Thomas Patrick Levy: Please Don’t Leave Me Scarlett Johansson
In the best case scenario, you will find yourself reading Thomas Patrick Levy’s chapbook Please Don’t Leave Me Scarlett Johansson in the wake of a horrendous break-up, which leaves you with several probing metaphysical questions about life—the usual Who am I? What am I doing here? What is Love?—and torments you until you have no choice but to pack your duffel, fill up your gas tank, and head for the open road. On repeat on your iPod: Scarlett Johannson’s 2008 vocal debut, Anywhere You Lay Your Head. “I’ll drive all night,” Levy writes in the sixth poem, as the narrator’s radio plays one of Scarlett’s Tom Waits covers, “ … while the shadows swallow around us and the only light for miles is the candle my car holds out before us...”
Reminiscent of a Victorian valentine (the cover is an autumnal, mixed media collage featuring an androgynous child in a lace dickey), printed on paper the color of bare lips, and hand-bound with twine, this twenty-six-page chapbook comprises thirteen untitled, unpunctuated, apostrophic prose poems to Hollywood starlet Scarlett Johansson. The poems appear on the recto, while the verso remains blank, as if Levy were leaving pages empty for Scarlett’s responses to his confessional monologue. It is the unabashed fervor with which Levy writes that makes me want to turn the lights out and belt his poems to the dark and vacant street beneath my open window. “You and I both know,” I can imagine myself reciting, “you just want to rip each page in two and claw into my chest and hold my heart that cries I’D WISHED I’D LISTENED … ” Poetry needs these moments of sheer human howling. (Though I personally could do without the all caps.)

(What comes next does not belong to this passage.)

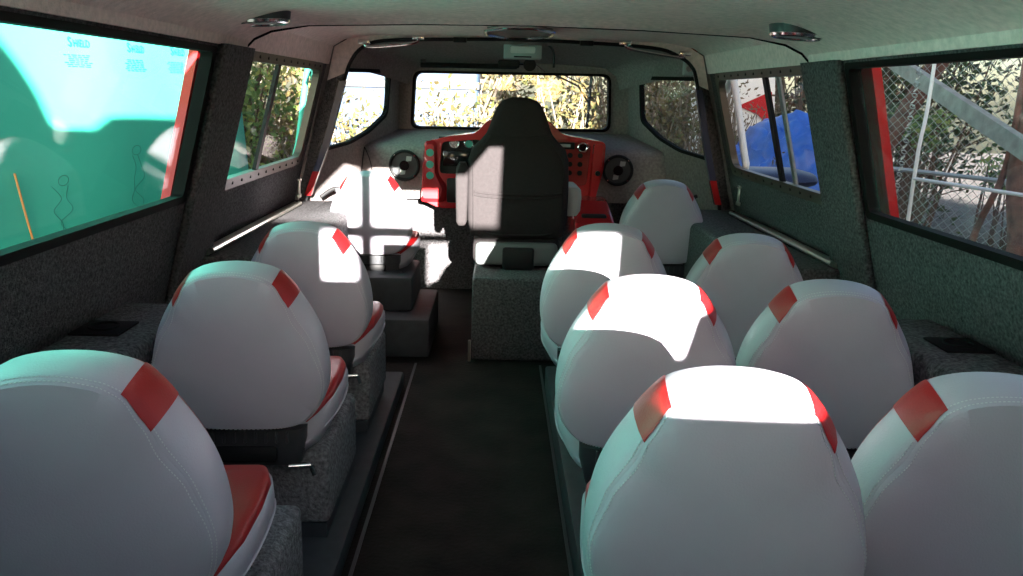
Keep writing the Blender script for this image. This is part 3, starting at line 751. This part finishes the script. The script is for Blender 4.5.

The conceit of the chapbook is potentially ridiculous at first. This idolization of ScarJo may, admittedly, be a divisive issue for some. From television ads to the tabloids ringed around the checkout counters at the supermarket, celebrities and their strangely named babies already glut so much of our daily lives—do we really want them sipping cappuccino and clutching Prada purses in our poems, too? I would typically be skeptical, but the wild imagery and invocatory language that Levy employs bring a level of complexity to what could have otherwise become a kitschy, desperate rant. “O Scarlett sometimes you kiss me with milky eyes,” one poem begins. Another: “And sometimes Scarlett I am a jar of wasps and I wonder how many days of patience I’ll have before I lose you completely and dump that jar out across the floor … ” At times, I find myself so lulled by Levy’s lines that I, too, grow jealous of Woody Allen (“I talk with strangers to keep from thinking of you and Woody Allen in his New York loft … ”). Yet I wish that there was more here—I want years of unanswered letters, diary entries, soliloquies almost muted by the blaring stereo.
Most surprising, I think, is that I gained a sense of religious reverence for this buxom blonde—much like the reverence expressed hundreds of years ago by the Bhakti mystical poet Meerabai, who wrote about her metaphorical marriage with the Lord Krishna. Here Levy finds himself well within the poetic tradition of conflating the beloved (that which ones lusts after and woos) with the Beloved (that which exists beyond all else, that which one worships). Please Don’t Leave Me Scarlett Johannson is the sort of talisman you need to remember that though life can corrode you away until it feels like nothing’s left, ultimately—behind it all—there is something more beautiful and harrowing than your own pain. And that something, in the case of Thomas Patrick Levy’s chapbook, is Scarlett Johannson.